[Entries with scene source code]

----------

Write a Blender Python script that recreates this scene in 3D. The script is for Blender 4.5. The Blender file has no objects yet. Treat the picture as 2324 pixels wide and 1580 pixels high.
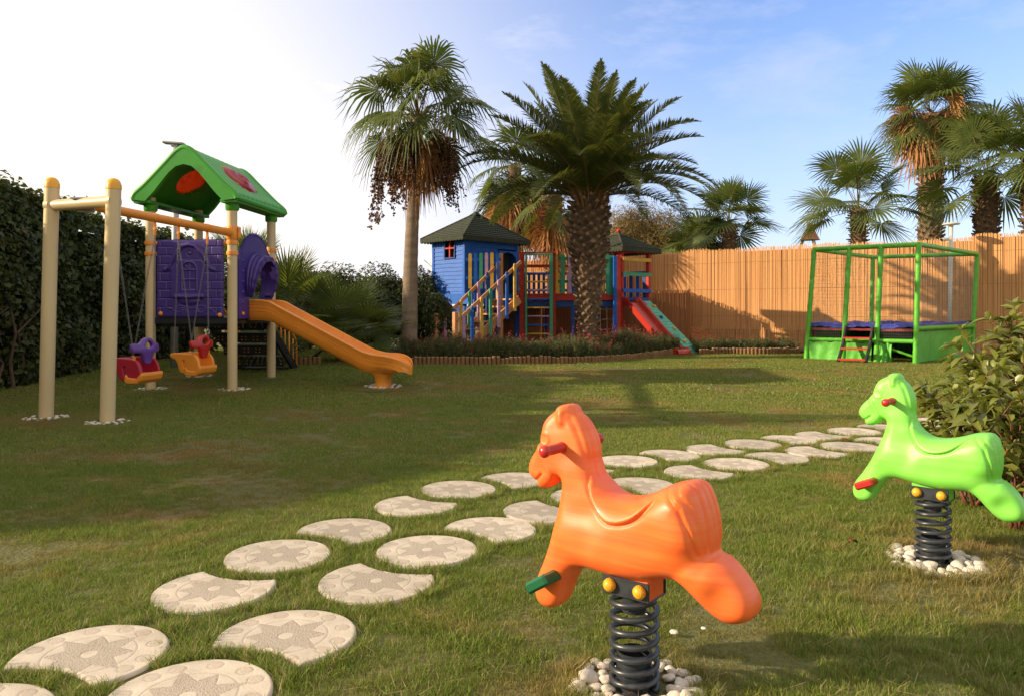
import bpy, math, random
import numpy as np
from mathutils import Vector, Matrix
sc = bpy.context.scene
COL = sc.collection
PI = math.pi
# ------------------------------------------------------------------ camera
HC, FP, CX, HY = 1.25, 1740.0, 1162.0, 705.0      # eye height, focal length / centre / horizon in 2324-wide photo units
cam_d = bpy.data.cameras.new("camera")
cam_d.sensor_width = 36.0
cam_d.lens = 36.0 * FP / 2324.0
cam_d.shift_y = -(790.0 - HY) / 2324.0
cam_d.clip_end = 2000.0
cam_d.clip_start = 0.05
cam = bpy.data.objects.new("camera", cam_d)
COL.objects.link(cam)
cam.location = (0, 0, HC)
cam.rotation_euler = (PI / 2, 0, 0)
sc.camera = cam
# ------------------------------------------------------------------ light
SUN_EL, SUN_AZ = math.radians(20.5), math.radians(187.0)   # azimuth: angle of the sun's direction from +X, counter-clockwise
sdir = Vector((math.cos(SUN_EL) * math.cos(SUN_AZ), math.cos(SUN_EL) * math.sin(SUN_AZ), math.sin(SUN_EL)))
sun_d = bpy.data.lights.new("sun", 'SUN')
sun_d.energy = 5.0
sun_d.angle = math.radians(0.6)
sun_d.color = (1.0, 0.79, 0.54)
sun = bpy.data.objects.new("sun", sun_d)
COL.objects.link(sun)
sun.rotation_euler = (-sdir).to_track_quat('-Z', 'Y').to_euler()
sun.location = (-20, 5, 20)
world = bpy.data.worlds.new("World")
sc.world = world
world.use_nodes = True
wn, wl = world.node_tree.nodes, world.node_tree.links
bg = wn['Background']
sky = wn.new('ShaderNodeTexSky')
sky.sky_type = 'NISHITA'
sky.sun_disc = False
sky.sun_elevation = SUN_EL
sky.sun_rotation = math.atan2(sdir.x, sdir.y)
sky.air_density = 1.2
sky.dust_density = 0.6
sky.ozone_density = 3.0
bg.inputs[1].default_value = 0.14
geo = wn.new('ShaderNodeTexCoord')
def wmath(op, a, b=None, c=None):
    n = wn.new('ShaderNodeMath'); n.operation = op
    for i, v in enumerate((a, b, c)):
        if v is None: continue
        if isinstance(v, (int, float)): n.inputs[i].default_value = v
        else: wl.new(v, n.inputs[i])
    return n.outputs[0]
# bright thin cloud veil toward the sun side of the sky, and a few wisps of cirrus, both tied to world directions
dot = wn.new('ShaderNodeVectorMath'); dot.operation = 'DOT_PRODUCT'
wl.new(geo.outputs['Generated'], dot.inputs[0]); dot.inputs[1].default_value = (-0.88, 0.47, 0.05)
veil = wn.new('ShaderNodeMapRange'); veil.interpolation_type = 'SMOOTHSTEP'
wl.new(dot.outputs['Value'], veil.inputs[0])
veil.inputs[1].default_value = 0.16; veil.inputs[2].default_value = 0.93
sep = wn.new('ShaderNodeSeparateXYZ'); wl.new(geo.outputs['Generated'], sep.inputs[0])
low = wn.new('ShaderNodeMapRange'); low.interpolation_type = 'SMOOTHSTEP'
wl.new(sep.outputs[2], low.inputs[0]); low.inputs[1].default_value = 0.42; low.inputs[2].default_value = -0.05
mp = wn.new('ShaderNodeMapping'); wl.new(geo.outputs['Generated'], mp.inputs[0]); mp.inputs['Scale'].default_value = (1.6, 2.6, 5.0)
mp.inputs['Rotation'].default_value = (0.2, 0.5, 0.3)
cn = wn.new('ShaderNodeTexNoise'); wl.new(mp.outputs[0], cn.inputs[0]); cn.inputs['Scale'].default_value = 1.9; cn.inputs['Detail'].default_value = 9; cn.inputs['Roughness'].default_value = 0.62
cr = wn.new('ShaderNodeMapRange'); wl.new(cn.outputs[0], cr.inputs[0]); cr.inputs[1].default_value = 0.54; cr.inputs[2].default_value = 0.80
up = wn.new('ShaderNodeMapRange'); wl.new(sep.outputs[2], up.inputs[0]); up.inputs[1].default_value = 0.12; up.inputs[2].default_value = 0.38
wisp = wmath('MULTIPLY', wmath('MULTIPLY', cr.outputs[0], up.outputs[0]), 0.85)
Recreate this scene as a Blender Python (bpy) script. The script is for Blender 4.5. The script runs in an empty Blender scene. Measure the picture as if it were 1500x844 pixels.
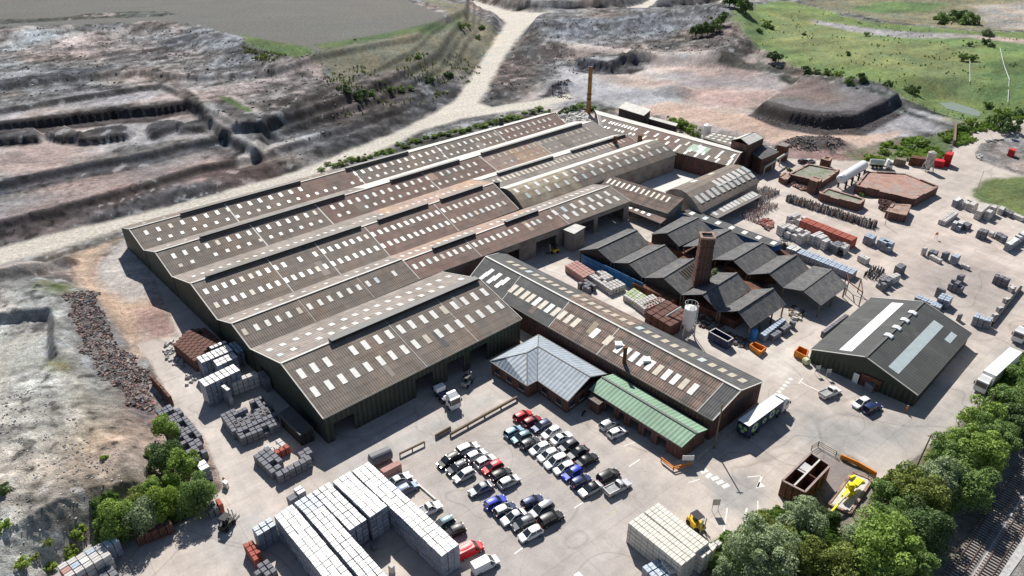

----------

Copy the records exactly. Skip the pictures.

Write a Blender Python script that recreates this scene in 3D. The script is for Blender 4.5. The Blender file has no objects yet. Treat the picture as 2324 pixels wide and 1580 pixels high.
import bpy, math, random
import numpy as np
from mathutils import Vector, Matrix
sc = bpy.context.scene
COL = sc.collection
PI = math.pi
# ------------------------------------------------------------------ camera
HC, FP, CX, HY = 1.25, 1740.0, 1162.0, 705.0      # eye height, focal length / centre / horizon in 2324-wide photo units
cam_d = bpy.data.cameras.new("camera")
cam_d.sensor_width = 36.0
cam_d.lens = 36.0 * FP / 2324.0
cam_d.shift_y = -(790.0 - HY) / 2324.0
cam_d.clip_end = 2000.0
cam_d.clip_start = 0.05
cam = bpy.data.objects.new("camera", cam_d)
COL.objects.link(cam)
cam.location = (0, 0, HC)
cam.rotation_euler = (PI / 2, 0, 0)
sc.camera = cam
# ------------------------------------------------------------------ light
SUN_EL, SUN_AZ = math.radians(20.5), math.radians(187.0)   # azimuth: angle of the sun's direction from +X, counter-clockwise
sdir = Vector((math.cos(SUN_EL) * math.cos(SUN_AZ), math.cos(SUN_EL) * math.sin(SUN_AZ), math.sin(SUN_EL)))
sun_d = bpy.data.lights.new("sun", 'SUN')
sun_d.energy = 5.0
sun_d.angle = math.radians(0.6)
sun_d.color = (1.0, 0.79, 0.54)
sun = bpy.data.objects.new("sun", sun_d)
COL.objects.link(sun)
sun.rotation_euler = (-sdir).to_track_quat('-Z', 'Y').to_euler()
sun.location = (-20, 5, 20)
world = bpy.data.worlds.new("World")
sc.world = world
world.use_nodes = True
wn, wl = world.node_tree.nodes, world.node_tree.links
bg = wn['Background']
sky = wn.new('ShaderNodeTexSky')
sky.sky_type = 'NISHITA'
sky.sun_disc = False
sky.sun_elevation = SUN_EL
sky.sun_rotation = math.atan2(sdir.x, sdir.y)
sky.air_density = 1.2
sky.dust_density = 0.6
sky.ozone_density = 3.0
bg.inputs[1].default_value = 0.14
geo = wn.new('ShaderNodeTexCoord')
def wmath(op, a, b=None, c=None):
    n = wn.new('ShaderNodeMath'); n.operation = op
    for i, v in enumerate((a, b, c)):
        if v is None: continue
        if isinstance(v, (int, float)): n.inputs[i].default_value = v
        else: wl.new(v, n.inputs[i])
    return n.outputs[0]
# bright thin cloud veil toward the sun side of the sky, and a few wisps of cirrus, both tied to world directions
dot = wn.new('ShaderNodeVectorMath'); dot.operation = 'DOT_PRODUCT'
wl.new(geo.outputs['Generated'], dot.inputs[0]); dot.inputs[1].default_value = (-0.88, 0.47, 0.05)
veil = wn.new('ShaderNodeMapRange'); veil.interpolation_type = 'SMOOTHSTEP'
wl.new(dot.outputs['Value'], veil.inputs[0])
veil.inputs[1].default_value = 0.16; veil.inputs[2].default_value = 0.93
sep = wn.new('ShaderNodeSeparateXYZ'); wl.new(geo.outputs['Generated'], sep.inputs[0])
low = wn.new('ShaderNodeMapRange'); low.interpolation_type = 'SMOOTHSTEP'
wl.new(sep.outputs[2], low.inputs[0]); low.inputs[1].default_value = 0.42; low.inputs[2].default_value = -0.05
mp = wn.new('ShaderNodeMapping'); wl.new(geo.outputs['Generated'], mp.inputs[0]); mp.inputs['Scale'].default_value = (1.6, 2.6, 5.0)
mp.inputs['Rotation'].default_value = (0.2, 0.5, 0.3)
cn = wn.new('ShaderNodeTexNoise'); wl.new(mp.outputs[0], cn.inputs[0]); cn.inputs['Scale'].default_value = 1.9; cn.inputs['Detail'].default_value = 9; cn.inputs['Roughness'].default_value = 0.62
cr = wn.new('ShaderNodeMapRange'); wl.new(cn.outputs[0], cr.inputs[0]); cr.inputs[1].default_value = 0.54; cr.inputs[2].default_value = 0.80
up = wn.new('ShaderNodeMapRange'); wl.new(sep.outputs[2], up.inputs[0]); up.inputs[1].default_value = 0.12; up.inputs[2].default_value = 0.38
wisp = wmath('MULTIPLY', wmath('MULTIPLY', cr.outputs[0], up.outputs[0]), 0.85)
Recreate this scene as a Blender Python (bpy) script. The script is for Blender 4.5. The script runs in an empty Blender scene. Measure the picture as if it were 1500x844 pixels.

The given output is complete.